Does this mean that I should throw a temper tantrum and curl in a ball? I wish...but I keep trudging along. Sitting through class and doing my best on everything; going on many first dates, or no dates at all. Keeping the peace with my parents until graduation day and I can finally move. I realize that in my heart is where I keep the things that are vital to my existence... God, my family (no matter how much they drive me crazy) and my hopes and dreams.
Why is it that when a friend is going through a trial, we give advice. I catch myself telling people what I would do, or that they should do this... Can't someone just tell me.."you know, that sucks, and I am so sorry that you are going through this" I realize that you are glad that you aren't dating anymore. I know that God has that someone special for me and that it is His timing, not mine. I know that my grandfather is looking down at me and watching over me. I know to keep God in the middle of everything. I also realize that all of these fears are normal and many people have them.

Yet, I enjoy hearing the stories of those that are past this stage in their life. It is comforting to know that it sucked for them as well, but that they made it through. It is almost like those chick flick movies where the girl always ends up with her true love, no matter what obstacles she goes through. It gives you that warm and fuzzy feeling.

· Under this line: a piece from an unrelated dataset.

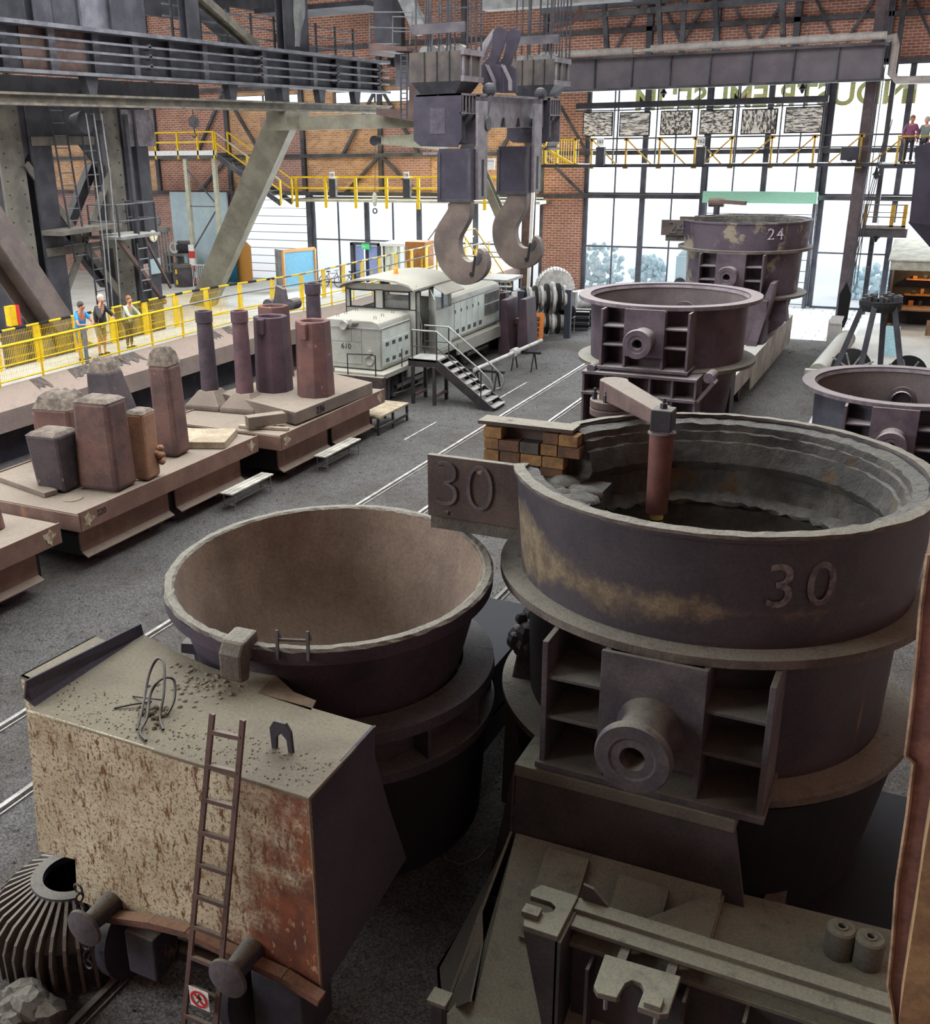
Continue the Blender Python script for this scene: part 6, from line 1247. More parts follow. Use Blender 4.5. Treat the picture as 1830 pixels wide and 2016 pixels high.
# pulley block, bollard and lying pipe
PB = thing('hanging_pulley_block', 'black pointed pulley block hanging on ropes beside the tall post', 'pulley block', (-3.4, 44.8, 1.2)); p = Y(1660, 605, 44.8)
b = MB(); b.prism([p+Vector(v) for v in ((-.22, 0, .5), (0, 0, 1.0), (.22, 0, .5), (.18, 0, -.5), (.1, 0, -.8), (-.1, 0, -.8), (-.2, 0, -.5))], (0, .25, 0)); b.build('block', M_hole, PB, bev=.02)
b = MB(); b.pipe([p+Vector((0, .1, -.8)), p+Vector((-.05, .1, -1.15)), p+Vector((.08, .1, -1.3))], .06, 8); b.build('hook', M_brown, PB)
b = MB(); 
for dx in (-.1, 0, .1): b.tube(p+Vector((dx, .1, .7)), p+Vector((dx*.6+.5, 5.2, 7)), .02, 5)
b.build('rope', M_gird, PB)
b = MB(); p = Y(1640, 625, 44); b.tube((p.x, 44, 0), (p.x, 44, .95), .16, 14); bo = tag(b.build('bollard', plain('bollard_red', (196, 60, 50))), 'red and white bollard at the edge of the paving', 'bollard'); b = MB(); b.sph((p.x, 44, .95), .17, .17, .12); b.tube((p.x, 44, .35), (p.x, 44, .55), .165, 14); b.build('white_cap', M_white, bo)
b = MB(); b.tube((-3.3, 36.6, .34), (-3.05, 43.5, .34), .34, 20); b.box(-3.7, -3.0, 36.3, 36.55, 0, .5); tag(b.build('lying_pipe', M_car, smooth=40), 'thick pale pipe lying on the floor left of the three legged stand', 'pipe')
b = MB(); p = Y(1640, 655, 43.5); b.box(p.x-.2, p.x+.25, 43.4, 43.8, 0, .9); b.prism([(p.x-.2, 43.35, .9), (p.x+.25, 43.35, .9), (p.x+.3, 43.7, 1.15), (p.x-.15, 43.7, 1.15)], (0, 0, .03)); tag(b.build('reading_desk', M_white), 'small white information stand by the paving', 'stand')
# three legged stand
TS = thing('three_legged_stand', 'black three legged stand with a round top full of fittings', 'stand', (-1.5, 35.5, 0)); cx, cy, zr = -1.62, 35.3, 3.02
b = MB(); b.lathe((cx, cy, 0), [(.3, zr), (.62, zr), (.62, zr-.12), (.56, zr-.3), (.3, zr-.3)], 28, close=True); b.build('top_ring', M_hole, TS)
for a_ in (200, 255, 325, 80):
    r_ = math.radians(a_); b = MB(); b.ibeam((cx+.5*math.cos(r_), cy+.5*math.sin(r_), zr-.1), (cx+1.35*math.cos(r_), cy+1.35*math.sin(r_), 0), .16, .2, .03); b.build('leg', M_gird, TS)
rr = random.Random(21); b = MB()
for i in range(24): a_ = rr.uniform(0, 6.28); r_ = rr.uniform(.2, .6); x, y = cx+r_*math.cos(a_), cy+r_*math.sin(a_); b.box(x-.06, x+.06, y-.06, y+.06, zr, zr+rr.uniform(.05, .22))
b.build('fittings', M_gird, TS)
for k, (x, y, s) in enumerate(((-2.3, 36.6, 1), (-.6, 36.4, .95))):
    t = thing('wheel_mechanism', ('black wheeled winch mechanism left of the stand legs', 'black wheeled winch mechanism right of the stand legs')[k], 'machine', (x, y, 0))
    b = MB(); b.lathe((x, y, .62*s), [(0, .12), (.5*s, .12), (.62*s, .1), (.62*s, -.1), (0, -.12)], 24, M=Matrix.Rotation(PI/2.4, 3, 'X')); b.build('drum', M_hole, t, smooth=30)
    for j in range(5): a_ = j*.6; b = MB(); b.bar((x, y-.2, .6*s), (x+.8*math.cos(a_)*s, y-.25, .6*s+.55*math.sin(a_)*s), .06, .05); b.build('spoke', M_grey, t)
    b = MB(); b.box(x-.6, x+.6, y-.3, y+.3, 0, .25); b.build('base', M_gird, t)
b = MB(); p = Z(1745, 705, .02); b.box(p.x-.2, p.x+.3, p.y+.6, p.y+.64, .0, 1.1); tag(b.build('blue_board', plain('blue_board', (170, 214, 226))), 'pale blue board standing on the floor behind the three legged stand', 'board')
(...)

God has given me a lot of trials this past year. Some big (the passing of my grandfather), some small (singing a solo in church), and some medium sized (getting through the semester of school) He has pulled me through all of them and I am still standing, still kicking. So I continue to stay strong, to be a friend, help my best friend plan her incredible wedding, and to grow deeper in my relationship with Christ. Will I make it? Yes. Will it be easy? No. But if God made it easy for me then why would I need to lean on Him? Why would I constantly pray to Him about things?